Records from a dataset

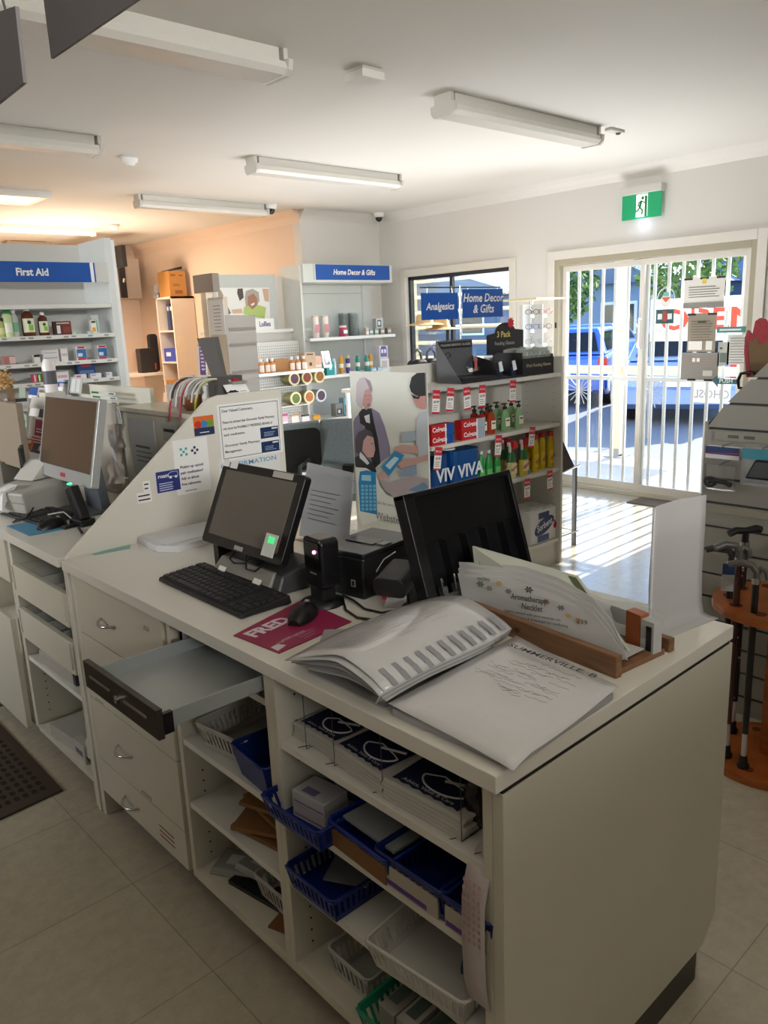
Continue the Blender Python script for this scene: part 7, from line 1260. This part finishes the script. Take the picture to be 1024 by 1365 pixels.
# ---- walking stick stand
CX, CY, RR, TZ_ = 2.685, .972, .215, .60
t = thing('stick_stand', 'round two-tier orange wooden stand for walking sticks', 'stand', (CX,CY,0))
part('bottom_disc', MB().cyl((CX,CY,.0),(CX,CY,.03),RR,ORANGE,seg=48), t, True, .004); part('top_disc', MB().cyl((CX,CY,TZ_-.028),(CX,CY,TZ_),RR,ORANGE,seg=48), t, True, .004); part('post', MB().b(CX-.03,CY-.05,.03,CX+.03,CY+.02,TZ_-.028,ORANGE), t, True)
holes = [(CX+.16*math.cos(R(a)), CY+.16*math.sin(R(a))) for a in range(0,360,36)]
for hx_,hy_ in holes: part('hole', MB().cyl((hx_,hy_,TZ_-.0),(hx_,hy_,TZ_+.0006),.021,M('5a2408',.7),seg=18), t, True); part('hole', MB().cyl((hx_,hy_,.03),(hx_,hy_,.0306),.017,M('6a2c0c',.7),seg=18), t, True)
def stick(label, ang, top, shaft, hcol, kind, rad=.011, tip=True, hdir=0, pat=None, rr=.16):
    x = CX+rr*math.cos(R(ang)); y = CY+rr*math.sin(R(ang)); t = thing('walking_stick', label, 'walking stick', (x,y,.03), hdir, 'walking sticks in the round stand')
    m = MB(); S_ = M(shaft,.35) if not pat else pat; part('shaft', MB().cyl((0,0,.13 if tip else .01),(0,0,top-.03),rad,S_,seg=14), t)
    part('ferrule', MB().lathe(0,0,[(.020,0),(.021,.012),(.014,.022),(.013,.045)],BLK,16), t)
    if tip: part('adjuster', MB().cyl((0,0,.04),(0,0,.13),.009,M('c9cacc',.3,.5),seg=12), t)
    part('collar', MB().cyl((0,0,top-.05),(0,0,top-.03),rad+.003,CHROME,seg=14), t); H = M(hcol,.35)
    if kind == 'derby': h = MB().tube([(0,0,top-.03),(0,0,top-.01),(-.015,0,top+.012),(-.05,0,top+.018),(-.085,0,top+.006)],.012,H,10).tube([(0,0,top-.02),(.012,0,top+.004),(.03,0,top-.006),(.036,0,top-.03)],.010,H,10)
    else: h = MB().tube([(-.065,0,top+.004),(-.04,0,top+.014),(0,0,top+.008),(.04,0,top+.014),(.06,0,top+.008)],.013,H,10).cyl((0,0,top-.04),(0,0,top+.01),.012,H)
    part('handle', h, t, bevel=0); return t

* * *

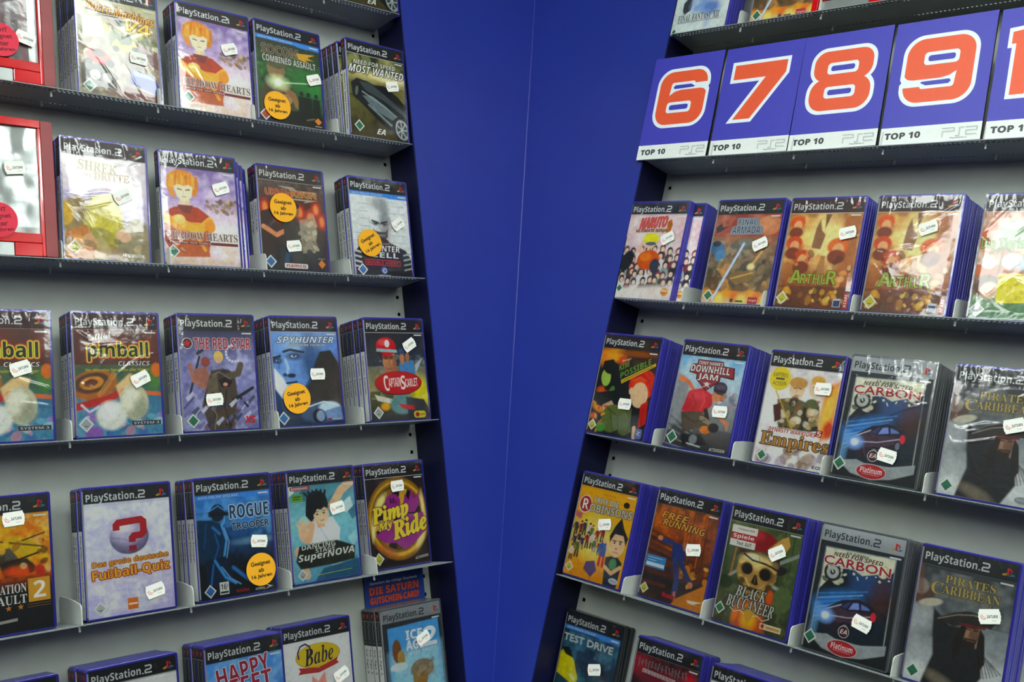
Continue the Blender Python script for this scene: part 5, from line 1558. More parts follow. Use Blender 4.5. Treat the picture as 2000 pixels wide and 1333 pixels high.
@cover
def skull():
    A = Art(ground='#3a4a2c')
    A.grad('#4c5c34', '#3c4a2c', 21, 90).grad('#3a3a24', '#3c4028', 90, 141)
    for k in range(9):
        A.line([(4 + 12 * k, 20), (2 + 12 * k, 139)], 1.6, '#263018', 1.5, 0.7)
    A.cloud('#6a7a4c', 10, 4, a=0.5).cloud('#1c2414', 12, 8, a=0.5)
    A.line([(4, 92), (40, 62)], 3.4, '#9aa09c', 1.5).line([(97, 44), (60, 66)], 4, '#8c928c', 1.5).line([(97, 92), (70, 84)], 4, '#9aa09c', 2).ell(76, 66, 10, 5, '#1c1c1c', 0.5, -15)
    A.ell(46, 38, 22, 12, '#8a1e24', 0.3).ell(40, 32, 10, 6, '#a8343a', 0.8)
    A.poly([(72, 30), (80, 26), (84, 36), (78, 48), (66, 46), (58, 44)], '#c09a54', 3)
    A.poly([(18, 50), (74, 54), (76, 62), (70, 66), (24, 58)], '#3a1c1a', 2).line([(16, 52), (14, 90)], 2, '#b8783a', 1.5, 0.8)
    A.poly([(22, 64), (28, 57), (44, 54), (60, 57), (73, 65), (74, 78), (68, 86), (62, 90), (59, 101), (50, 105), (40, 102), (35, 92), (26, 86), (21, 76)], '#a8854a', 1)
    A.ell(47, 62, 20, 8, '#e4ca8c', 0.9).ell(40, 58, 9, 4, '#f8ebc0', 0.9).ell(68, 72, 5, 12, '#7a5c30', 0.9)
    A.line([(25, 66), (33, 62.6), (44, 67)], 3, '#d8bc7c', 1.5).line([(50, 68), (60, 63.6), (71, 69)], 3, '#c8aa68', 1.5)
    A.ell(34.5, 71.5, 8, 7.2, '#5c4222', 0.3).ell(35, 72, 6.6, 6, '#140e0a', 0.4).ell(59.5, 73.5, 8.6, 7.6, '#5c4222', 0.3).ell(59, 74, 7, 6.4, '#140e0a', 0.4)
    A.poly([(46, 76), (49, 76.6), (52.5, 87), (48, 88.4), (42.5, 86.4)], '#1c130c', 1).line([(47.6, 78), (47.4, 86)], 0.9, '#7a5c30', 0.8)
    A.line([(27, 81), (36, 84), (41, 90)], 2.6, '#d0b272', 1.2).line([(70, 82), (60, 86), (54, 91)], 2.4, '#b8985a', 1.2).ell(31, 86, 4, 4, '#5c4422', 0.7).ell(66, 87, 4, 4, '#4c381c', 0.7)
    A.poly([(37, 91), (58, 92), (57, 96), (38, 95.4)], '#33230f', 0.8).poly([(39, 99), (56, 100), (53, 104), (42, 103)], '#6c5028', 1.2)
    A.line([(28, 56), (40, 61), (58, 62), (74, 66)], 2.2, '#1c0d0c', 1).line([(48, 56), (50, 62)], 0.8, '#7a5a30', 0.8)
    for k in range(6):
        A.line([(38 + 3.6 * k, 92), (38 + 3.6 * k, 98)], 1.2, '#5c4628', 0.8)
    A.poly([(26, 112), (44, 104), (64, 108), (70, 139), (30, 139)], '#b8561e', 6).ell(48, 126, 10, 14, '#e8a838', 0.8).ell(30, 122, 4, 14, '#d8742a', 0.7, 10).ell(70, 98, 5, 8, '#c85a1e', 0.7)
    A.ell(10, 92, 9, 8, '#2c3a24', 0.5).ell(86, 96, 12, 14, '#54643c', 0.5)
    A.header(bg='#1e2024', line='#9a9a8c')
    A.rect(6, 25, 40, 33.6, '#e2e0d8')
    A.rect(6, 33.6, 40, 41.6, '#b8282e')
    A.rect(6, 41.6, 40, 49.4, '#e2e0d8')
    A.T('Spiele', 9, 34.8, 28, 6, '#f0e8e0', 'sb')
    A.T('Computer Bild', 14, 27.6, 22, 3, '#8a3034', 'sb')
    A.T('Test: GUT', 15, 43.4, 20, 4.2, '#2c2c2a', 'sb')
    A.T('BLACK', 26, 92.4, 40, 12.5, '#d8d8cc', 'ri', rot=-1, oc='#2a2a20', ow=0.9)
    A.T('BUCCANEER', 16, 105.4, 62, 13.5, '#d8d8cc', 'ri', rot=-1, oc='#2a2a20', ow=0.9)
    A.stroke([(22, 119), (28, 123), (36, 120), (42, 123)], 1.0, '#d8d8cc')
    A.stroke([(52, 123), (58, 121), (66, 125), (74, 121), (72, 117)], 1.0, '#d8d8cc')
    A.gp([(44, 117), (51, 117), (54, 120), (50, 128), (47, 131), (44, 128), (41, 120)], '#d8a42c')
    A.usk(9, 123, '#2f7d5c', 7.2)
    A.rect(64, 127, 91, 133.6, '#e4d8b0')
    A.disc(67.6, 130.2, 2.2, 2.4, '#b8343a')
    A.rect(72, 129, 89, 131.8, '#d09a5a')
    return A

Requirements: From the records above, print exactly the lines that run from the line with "Continue the Blender Python script for this scene: part 7, from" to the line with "part('handle', h, t, bevel=0); return t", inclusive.

Exercise result:
Continue the Blender Python script for this scene: part 7, from line 1260. This part finishes the script. Take the picture to be 1024 by 1365 pixels.
# ---- walking stick stand
CX, CY, RR, TZ_ = 2.685, .972, .215, .60
t = thing('stick_stand', 'round two-tier orange wooden stand for walking sticks', 'stand', (CX,CY,0))
part('bottom_disc', MB().cyl((CX,CY,.0),(CX,CY,.03),RR,ORANGE,seg=48), t, True, .004); part('top_disc', MB().cyl((CX,CY,TZ_-.028),(CX,CY,TZ_),RR,ORANGE,seg=48), t, True, .004); part('post', MB().b(CX-.03,CY-.05,.03,CX+.03,CY+.02,TZ_-.028,ORANGE), t, True)
holes = [(CX+.16*math.cos(R(a)), CY+.16*math.sin(R(a))) for a in range(0,360,36)]
for hx_,hy_ in holes: part('hole', MB().cyl((hx_,hy_,TZ_-.0),(hx_,hy_,TZ_+.0006),.021,M('5a2408',.7),seg=18), t, True); part('hole', MB().cyl((hx_,hy_,.03),(hx_,hy_,.0306),.017,M('6a2c0c',.7),seg=18), t, True)
def stick(label, ang, top, shaft, hcol, kind, rad=.011, tip=True, hdir=0, pat=None, rr=.16):
    x = CX+rr*math.cos(R(ang)); y = CY+rr*math.sin(R(ang)); t = thing('walking_stick', label, 'walking stick', (x,y,.03), hdir, 'walking sticks in the round stand')
    m = MB(); S_ = M(shaft,.35) if not pat else pat; part('shaft', MB().cyl((0,0,.13 if tip else .01),(0,0,top-.03),rad,S_,seg=14), t)
    part('ferrule', MB().lathe(0,0,[(.020,0),(.021,.012),(.014,.022),(.013,.045)],BLK,16), t)
    if tip: part('adjuster', MB().cyl((0,0,.04),(0,0,.13),.009,M('c9cacc',.3,.5),seg=12), t)
    part('collar', MB().cyl((0,0,top-.05),(0,0,top-.03),rad+.003,CHROME,seg=14), t); H = M(hcol,.35)
    if kind == 'derby': h = MB().tube([(0,0,top-.03),(0,0,top-.01),(-.015,0,top+.012),(-.05,0,top+.018),(-.085,0,top+.006)],.012,H,10).tube([(0,0,top-.02),(.012,0,top+.004),(.03,0,top-.006),(.036,0,top-.03)],.010,H,10)
    else: h = MB().tube([(-.065,0,top+.004),(-.04,0,top+.014),(0,0,top+.008),(.04,0,top+.014),(.06,0,top+.008)],.013,H,10).cyl((0,0,top-.04),(0,0,top+.01),.012,H)
    part('handle', h, t, bevel=0); return t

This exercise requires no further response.